Осталась она от Рощинского леспромхоза, который за ней следил и подрубал поросль. Сейчас после развала Рощинского леспромхоза ее тоже подрубают, периодически, другие заинтересованные лица. Надо же что-то показывать рассказывая о том, как наши бойцы совершали героические подвиги. Бетонная тумба на просеке — место, где стоял пограничный знак, от него осталось только бетонное основание.
Мы прошлись по ней вглубь метров на 300. Здесь уже тихо, нет дороги, с машинами, и их звуков характерных. Японцы очень внимательно слушали экскурсовода.
От 50 параллели до Хандасы — 4, 25 километра. Там на берегу реки которая сейчас называется Борисовка, находился полицейский пост Хандаса.

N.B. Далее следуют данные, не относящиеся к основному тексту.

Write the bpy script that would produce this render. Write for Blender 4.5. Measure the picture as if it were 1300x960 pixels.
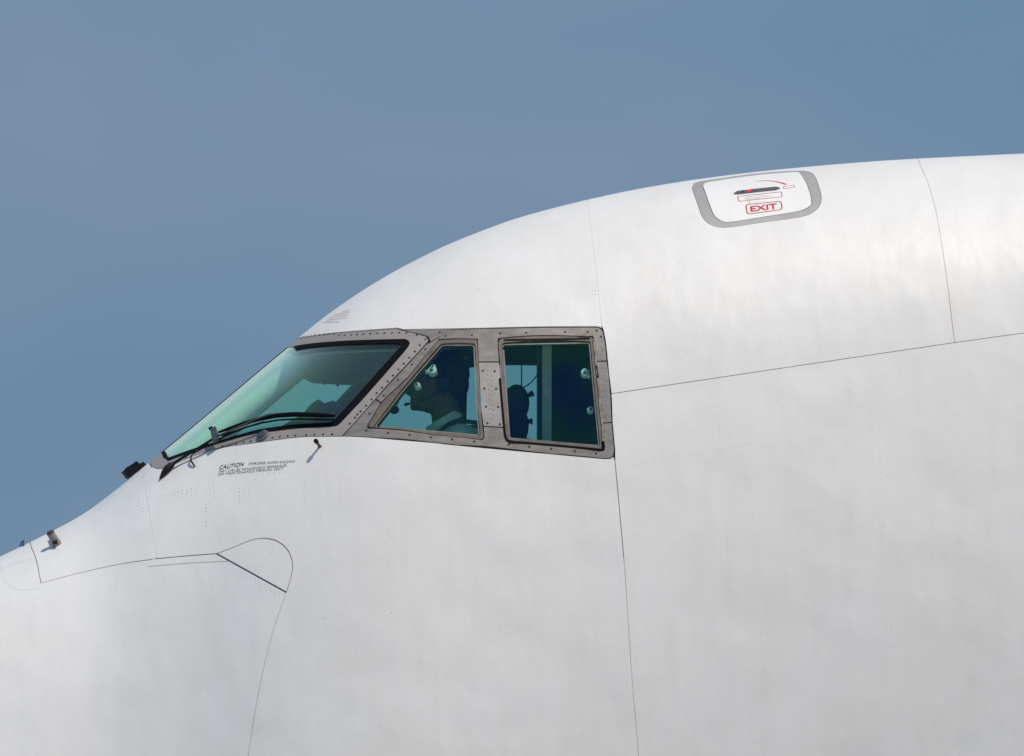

Сейчас это Рощино. Сохранился этот самый полицейский пост.
Дело в том, что полицейские на Карафуто выполняли функцию пограничников. Они то и приняли первый бой. Что-бы представить, как это было нужно сходить в музейно-мемориальный комплекс «Победа». Там есть диорама «Взятие полицейского поста «Хандаса». Трудно пришлось и нашим и японцам. В общем всем. Они бились за землю которую считали своей, «нажитую непосильным трудом», мы тоже, за то, что пришлось отдать в 1905. Зачем отдавать в 1905, когда ценой жизней тысяч бойцов, забирать в 1945?
Победили сильнейшие, такие как Смирных, простой уральский парень. Не помогли ни бетонные ДОТы, ни водные преграды, ни глубина обороны.
Экспозиция «Взятие полицейского поста «Хандаса», поражает драматизмом, вглядитесь в эти лица.
В натуре от поста «Хандаса», сохранилось мало. Пара тройка бетонных дотов, насыпь, да энергетика висящая над этим местом.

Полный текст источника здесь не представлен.